Suspended Somerset County DA allowed to communicate with wife again

Aug. 3—EBENSBURG — Suspended Somerset County District Attorney Jeffrey Thomas' bond conditions in Cambria County were modified on Tuesday, allowing him to resume communication with his wife.

The order came after Amy Thomas testified under oath that she did not feel "at risk or in fear of harm" from her husband, who has been prohibited from speaking with her since spring.

In Cambria County, Thomas is accused of assaulting his wife during a May 2021 vehicle ride between Johnstown and Windber that was allegedly witnessed during a FaceTime call.

To support their case, prosecutors have pointed to testimony from a woman who Amy Thomas called that night through the video chat application and images of Amy Thomas' injuries that the woman photographed afterward.

Amy Thomas has maintained that her husband is innocent of the charges and that she was injured in a car crash that night, which has since led police to file a perjury charge against her, alleging that she made "knowingly" false statements.

Tuesday's separate bond hearing was not related to those newly filed charges. But the state Office of Attorney General sought to have Cambria County's no-contact order between the Thomases sustained.

To support their argument, prosecutors played two recordings of 911 calls made by Amy Thomas on May 14 and 15, 2021, where she at one point yelled for help and at another said her hair was pulled by her husband.

The Windber woman sobbed throughout both recordings and was sometimes unintelligible while asking authorities for help. At one point, a dispatcher asked her to identify her attacker and the call was suddenly disconnected.

While Tuesday's hearing was a bond modification proceeding, Cambria County President Judge Norman A. Krumenacker III said he viewed the matter as similar to a protection-from-abuse order hearing.

While saying the 911 calls raised "significant concern," Krumenacker also acknowledged the extensive passage of time that occurred between the dates of those calls and Tuesday — 15 months.

And Amy Thomas, the person the order was filed to protect, indicated that she supported the bond modification, then took the witness stand and told Krumenacker she is not concerned that her safety is at risk.

Tuesday's hearing was the final legal step the couple needed to clear to resume speaking to one another. Six weeks ago, a Somerset County judge agreed to modify a no-contact order in Somerset County related to separate charges against Jeffrey Thomas.

But through stipulations in Somerset County court, which also require Thomas to wear an electronic monitoring device, Thomas must remain at his parents' Windber residence until permitted otherwise by county probation officers.

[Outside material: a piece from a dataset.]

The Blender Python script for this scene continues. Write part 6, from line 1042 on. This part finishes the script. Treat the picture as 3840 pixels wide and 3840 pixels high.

Jeffrey Thomas is awaiting trial in Somerset County this fall, accused of sexually assaulting and strangling a separate Windber woman in September 2021.

His law license was suspended, and he is prevented from overseeing his office. The Somerset County Salary Board also halted his pay late last year.

Amy Thomas also faces charges, accused of perjury, intimidating a witness and obstructing the administration of law related to the domestic case with her husband.

Police allege she sent harassing text messages to a witness in the case and "knowingly" provided the courts with a false story that she was injured in a crash.

Amy Thomas maintains she is innocent of those charges and that the allegations — and Tuesday's hearing — are meant to cast her and her husband in a bad light.

Thomas told The Tribune-Democrat she does not dispute that she made the 911 calls that were played for the court Tuesday. She said that she made the calls after learning her husband was with another woman and that she was "upset."

"I was drunk. I was upset with him," she said. "This was an embarrassing moment that I have to live with."

At the conclusion of the hearing, Jeffrey Thomas' Allegheny County attorney, Joe Otte, informed Krumenacker that he no longer sought to represent Thomas in the ongoing domestic assault case.

After Otte, Thomas and Krumenacker discussed the matter briefly behind closed doors, the motion was granted for private reasons covered by attorney-client privilege. It means Thomas will need to line up another attorney in the case.

The move does not impact his legal representation in his Somerset County case.